Explaining the IPB changes, Mr Dalton revealed that for this year and for the coming four years, the council will receive €2.478m pa, drawn from retained earnings.

However, dividends declared are now going to be based solely on a portion of annual profits, as opposed to a set amount, and they will no longer be supplemented with additional amounts from retained earnings. “This change will result in a significant reduction in the dividend,” he said, predicting that this year instead of the €590,000 the council had budgeted for, it would receive just €330,000.

Mr Dalton also explained that the council had engaged with the IPB in a retained earnings distribution proposal.

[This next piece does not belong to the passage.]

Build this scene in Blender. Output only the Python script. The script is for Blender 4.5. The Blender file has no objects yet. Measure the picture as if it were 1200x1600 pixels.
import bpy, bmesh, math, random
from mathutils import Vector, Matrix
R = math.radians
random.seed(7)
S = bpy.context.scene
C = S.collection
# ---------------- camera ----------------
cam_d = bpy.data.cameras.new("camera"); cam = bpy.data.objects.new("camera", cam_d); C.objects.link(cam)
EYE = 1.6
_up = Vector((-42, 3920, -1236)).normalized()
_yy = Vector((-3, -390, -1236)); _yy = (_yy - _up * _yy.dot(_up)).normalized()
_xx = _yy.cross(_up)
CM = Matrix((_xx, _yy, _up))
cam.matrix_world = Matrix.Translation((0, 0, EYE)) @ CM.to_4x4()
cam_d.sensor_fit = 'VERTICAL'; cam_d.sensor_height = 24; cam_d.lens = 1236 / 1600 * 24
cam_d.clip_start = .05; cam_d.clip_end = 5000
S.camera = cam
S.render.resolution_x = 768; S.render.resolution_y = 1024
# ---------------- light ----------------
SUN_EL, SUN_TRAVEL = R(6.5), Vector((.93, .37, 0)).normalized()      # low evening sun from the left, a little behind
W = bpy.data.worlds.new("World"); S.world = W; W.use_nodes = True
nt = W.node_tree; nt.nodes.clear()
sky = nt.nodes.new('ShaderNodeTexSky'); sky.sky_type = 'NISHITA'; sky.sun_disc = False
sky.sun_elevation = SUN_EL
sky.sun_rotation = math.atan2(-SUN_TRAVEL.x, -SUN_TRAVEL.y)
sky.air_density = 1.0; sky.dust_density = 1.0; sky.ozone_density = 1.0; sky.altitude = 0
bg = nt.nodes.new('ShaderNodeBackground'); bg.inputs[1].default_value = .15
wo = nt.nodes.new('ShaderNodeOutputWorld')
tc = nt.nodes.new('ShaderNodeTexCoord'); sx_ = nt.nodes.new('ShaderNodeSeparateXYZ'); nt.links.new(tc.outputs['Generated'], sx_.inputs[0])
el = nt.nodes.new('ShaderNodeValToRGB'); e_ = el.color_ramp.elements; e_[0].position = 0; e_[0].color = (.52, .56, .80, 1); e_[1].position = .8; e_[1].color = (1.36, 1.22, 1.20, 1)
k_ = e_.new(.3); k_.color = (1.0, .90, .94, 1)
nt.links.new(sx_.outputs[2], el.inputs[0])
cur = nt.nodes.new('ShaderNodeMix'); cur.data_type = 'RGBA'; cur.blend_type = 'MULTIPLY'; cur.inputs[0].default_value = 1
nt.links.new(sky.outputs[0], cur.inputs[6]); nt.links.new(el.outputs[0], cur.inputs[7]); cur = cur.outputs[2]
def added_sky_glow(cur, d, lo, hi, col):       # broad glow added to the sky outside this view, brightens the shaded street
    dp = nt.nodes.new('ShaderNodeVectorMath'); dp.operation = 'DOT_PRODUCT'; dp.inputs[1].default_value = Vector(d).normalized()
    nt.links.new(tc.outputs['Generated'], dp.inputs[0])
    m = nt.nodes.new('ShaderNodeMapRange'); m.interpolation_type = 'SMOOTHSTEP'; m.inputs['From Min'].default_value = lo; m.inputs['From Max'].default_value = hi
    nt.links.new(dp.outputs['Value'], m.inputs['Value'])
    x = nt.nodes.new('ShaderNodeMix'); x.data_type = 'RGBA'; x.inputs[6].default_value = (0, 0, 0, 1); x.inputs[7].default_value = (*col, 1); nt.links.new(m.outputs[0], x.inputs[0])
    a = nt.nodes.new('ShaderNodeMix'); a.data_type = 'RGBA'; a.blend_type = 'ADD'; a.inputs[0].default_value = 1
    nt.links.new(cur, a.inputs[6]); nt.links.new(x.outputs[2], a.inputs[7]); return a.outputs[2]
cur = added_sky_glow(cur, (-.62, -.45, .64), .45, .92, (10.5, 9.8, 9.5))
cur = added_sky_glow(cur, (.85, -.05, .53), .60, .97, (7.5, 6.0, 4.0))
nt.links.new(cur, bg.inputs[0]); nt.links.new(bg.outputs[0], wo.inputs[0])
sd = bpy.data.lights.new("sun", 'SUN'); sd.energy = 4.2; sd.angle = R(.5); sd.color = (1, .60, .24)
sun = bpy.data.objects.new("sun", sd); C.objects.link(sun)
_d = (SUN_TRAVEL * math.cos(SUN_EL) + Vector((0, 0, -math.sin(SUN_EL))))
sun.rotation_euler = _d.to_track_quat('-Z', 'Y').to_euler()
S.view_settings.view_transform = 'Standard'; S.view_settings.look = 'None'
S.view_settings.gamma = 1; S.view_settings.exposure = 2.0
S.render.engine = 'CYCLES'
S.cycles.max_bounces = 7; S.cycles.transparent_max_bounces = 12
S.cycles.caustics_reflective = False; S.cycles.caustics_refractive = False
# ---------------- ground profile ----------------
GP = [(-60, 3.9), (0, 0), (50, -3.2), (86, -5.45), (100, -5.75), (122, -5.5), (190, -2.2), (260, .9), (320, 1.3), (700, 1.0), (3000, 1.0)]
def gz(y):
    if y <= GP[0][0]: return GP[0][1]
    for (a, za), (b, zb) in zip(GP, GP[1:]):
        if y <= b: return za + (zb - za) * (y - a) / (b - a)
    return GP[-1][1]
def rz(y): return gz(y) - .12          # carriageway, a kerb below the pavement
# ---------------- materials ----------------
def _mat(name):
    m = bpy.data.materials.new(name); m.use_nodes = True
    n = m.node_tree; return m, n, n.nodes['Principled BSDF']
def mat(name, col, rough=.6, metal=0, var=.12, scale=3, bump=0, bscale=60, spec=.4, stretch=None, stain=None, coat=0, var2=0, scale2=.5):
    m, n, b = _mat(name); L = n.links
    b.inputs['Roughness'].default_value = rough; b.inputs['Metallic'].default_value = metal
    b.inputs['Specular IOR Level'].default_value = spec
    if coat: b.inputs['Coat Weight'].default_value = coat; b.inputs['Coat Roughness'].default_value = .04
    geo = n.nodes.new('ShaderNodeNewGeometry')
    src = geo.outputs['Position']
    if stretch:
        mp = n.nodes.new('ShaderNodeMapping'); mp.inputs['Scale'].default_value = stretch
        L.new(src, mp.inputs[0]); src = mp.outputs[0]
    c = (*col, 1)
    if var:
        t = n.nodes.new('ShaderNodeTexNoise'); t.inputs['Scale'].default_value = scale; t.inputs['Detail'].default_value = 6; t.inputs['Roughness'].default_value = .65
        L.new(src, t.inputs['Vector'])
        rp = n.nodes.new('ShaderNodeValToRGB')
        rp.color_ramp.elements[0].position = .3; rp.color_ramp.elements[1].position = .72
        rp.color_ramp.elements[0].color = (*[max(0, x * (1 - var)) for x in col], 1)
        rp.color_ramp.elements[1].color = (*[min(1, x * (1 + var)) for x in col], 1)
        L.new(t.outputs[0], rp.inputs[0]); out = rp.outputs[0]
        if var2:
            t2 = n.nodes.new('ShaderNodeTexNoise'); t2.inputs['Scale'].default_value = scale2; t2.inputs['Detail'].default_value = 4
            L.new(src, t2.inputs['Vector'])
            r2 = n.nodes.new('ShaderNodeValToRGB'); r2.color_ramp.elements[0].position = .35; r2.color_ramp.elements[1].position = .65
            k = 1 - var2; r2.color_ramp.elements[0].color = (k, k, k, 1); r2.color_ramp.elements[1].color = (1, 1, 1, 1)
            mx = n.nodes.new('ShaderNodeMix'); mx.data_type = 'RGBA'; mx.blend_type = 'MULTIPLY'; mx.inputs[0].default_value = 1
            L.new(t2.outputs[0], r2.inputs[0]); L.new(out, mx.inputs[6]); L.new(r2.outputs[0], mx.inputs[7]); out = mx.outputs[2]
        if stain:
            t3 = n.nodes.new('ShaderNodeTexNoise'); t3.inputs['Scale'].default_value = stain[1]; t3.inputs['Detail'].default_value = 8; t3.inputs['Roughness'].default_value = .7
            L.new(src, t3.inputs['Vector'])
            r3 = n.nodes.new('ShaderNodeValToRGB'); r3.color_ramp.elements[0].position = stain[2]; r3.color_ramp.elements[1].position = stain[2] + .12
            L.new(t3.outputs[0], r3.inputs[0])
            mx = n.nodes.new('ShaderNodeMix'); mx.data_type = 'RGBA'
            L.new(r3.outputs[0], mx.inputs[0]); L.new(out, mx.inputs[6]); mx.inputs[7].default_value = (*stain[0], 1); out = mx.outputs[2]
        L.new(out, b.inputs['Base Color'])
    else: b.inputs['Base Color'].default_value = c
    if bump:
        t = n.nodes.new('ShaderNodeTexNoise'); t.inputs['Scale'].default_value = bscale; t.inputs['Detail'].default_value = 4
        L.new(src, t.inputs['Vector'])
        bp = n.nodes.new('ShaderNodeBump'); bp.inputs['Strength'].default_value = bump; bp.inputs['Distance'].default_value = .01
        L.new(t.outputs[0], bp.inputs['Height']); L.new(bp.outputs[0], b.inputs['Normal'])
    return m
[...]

“We have agreed a settlement of all remaining current and potential liabilities arising from historic policy arrangements in the sum of €1,145,000,” he said, revealing that the first tranche of the retained earnings distribution has been received, and it amounted to €2,478,000.

Similar amounts are to be returned to the council by IPB in 2019 to 2022, he stated.

Mr Dalton said that at the same time, the trend and rate of increase in insurance premiums was up. In addition, the price the council will pay for insurance will be affected by the claims made against it.

As a result of the changes, a key challenge will be how to manage the impact: “In order to manage this situation the management team has agreed to apply the first tranche of the retained earnings distribution of €2,478,000 to repay loan debt,” he stated, explaining that this would reduce the loan repayment burden on future budgets by €630,000 per annum.



An unexpected boost to council coffers is the continued strong return of arrears under the second homes tax.

Known formally as the Non–Principal Private Residence (NPPR) tax, the levy has yielded Westmeath County Council €296,450 in the first three months of this year.

“On the basis of the receipts to date the budget for 2018 of €300,000 will be exceeded by a significant amount,” Mr Dalton told members.

The take for the same three-month period last year was just €133,470.

Mr Dalton told members there is no comprehensive database showing second home ownership in this country – but as there has been an increase in the sales of houses, it has been emerging that there is a tax liability attached to some of these.

“It comes to us on foot of sales being transacted,” he stated of income from the tax.


Fire Control Certs

Also running well ahead of budget is the Fire Certificate fees income, which, for the period January 1 to March 31, came to €48,156.

“There were 10 certificates with fees of greater than €1,000 in the first three months of the year, generating income of €42,835. The budget for 2018 is €100,000,” Mr Dalton told the meeting.


Rent collection

Mr Dalton revealed that the council had continued to make progress in improving its collection percentage and in reducing arrears.

He said that while the average collection percentage nationally in 2016 was 87%, Westmeath County Council achieved a 94.93 collection rate in 2015, 95.52 per cent in 2016 and 96.89 per cent in 2017.

“Our collection percentage target for 2018 is 97%,” he said.

Progress is also being made in addressing loan arrears, Mr Dalton disclosed, revealing that the collection rate in 2015 was 73.32 per cent; in 2016 it was 85.25 per cent and in 2017 it was 89.36 per cent, and this year’s target is 95 per cent.